Reluctant at first, Katz spoke of her childhood in Buenos Aires, the move to Germany in the 1930s, her mother's death, surviving WWII and the rest of her turbulent upbringing as Hammond scribbled away at the dining room table.
This was in 1995, and they named the book "Memories of a School Girl." Soon after that Katz began her descent into dementia.
She died this month at the age of 87.
Katz was a consummate learner, showed compassion towards the weak, and loved music, , loved ones say.
"She was kind of an anchor, and a loving mother and very tender," said her son, Bill Katz, who lives in Maryland. "I'm sure it took a lot."
Born in 1924 in Buenos Aires, Argentina, to German parents, Katz's childhood seemed fairly healthy and happy. One of three children, she wrote about her Bohemian parents with affection - there was music and laughter.
But her mother contracted tuberculosis and eventually the family moved back to Germany in 1933, hoping her health would improve with the aid of German doctors.
It did not, and she died not long after their return. Her father soon went back to Argentina for work, and she would never see him again.
She and her two younger siblings, a sister and brother, stayed with various family members over the remaining years of her childhood. They were ultimately separated, and Katz wound up living many years with grandparents.
Germany under the Nazis
She had moved to Germany at a time when Adolf Hitler was just rising to power. She wrote about not really understanding what he stood for, and she said her immediate family was opposed to his ideologies and refused to join the Nazi Party, though many family members ultimately would join the German army.

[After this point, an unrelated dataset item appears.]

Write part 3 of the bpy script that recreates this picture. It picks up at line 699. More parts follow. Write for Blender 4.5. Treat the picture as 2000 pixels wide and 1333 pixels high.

The war brought with it many things - including a short marriage to a soldier who proposed just before being deployed to the front lines. She said yes, mainly because she knew she liked him and wanted a change. He died soon after.
This was a detail her own children did not learn until they were well into adulthood, they said.
Elisabeth met Henry Katz, the man she would later marry, at the end of the war.
He was part of the American occupational force and took over the farmhouse in rural Germany in which she had been riding out the end of the fighting. She witnessed strafing raids and ducked from gunfire, but was lucky to reunite with her sister, Rosy.
Kathy Register, her youngest daughter, cherishes the stacks of the love letters they unearthed where her father begged Elisabeth to not change her mind about marrying him. It took about two years for Katz to gain permission to enter the country, and the two were wed in 1947 at the West Point Cadet Chapel.
From that point on Katz's life became quite different from the one she'd known.
She was the wife of an American army officer and the family moved every few years.
Her children say there were times she withdrew, had rather private moments of depression.
"She was anxious," daughter Hammond said. "She would worry about all the suffering in the world."
"When there were cigarette butts in the toilet, she was upset," Bill Katz said.
But in realizing her past, her family finds it remarkable she was able to move from a broken family and war-torn country and create a loving household for her own brood.
"I think that because she had trouble in her childhood she had great sympathy for anyone who suffered," Hammond said.
A constant reader
The war ended her formal education in the eighth grade. But she was one of the most intellectual people her children have ever known. She was constantly reading, studying and seeking knowledge, and at one point or another was fluent in five languages.
She was widowed in 1990, and her friends say she was about as devoted a wife as they've ever seen in the decadelong decline preceding Henry's death.
Shortly before her husband died, she had a brief reunion with her brother, whom she had not seen in 40 years. He died within the same week of Henry.
She would go on to enjoy taking walks with friends along the Eno River, playing her recorder, and enjoying her six grandchildren.
"I really started appreciating and adoring Elisabeth all the more, in an adult way, as my understanding of human nature, relationships, and war transformed from little family snippets and stories, into a broader knowledge gleaned from my own education," her daughter Kathy Register said. "She was a wonderful mother."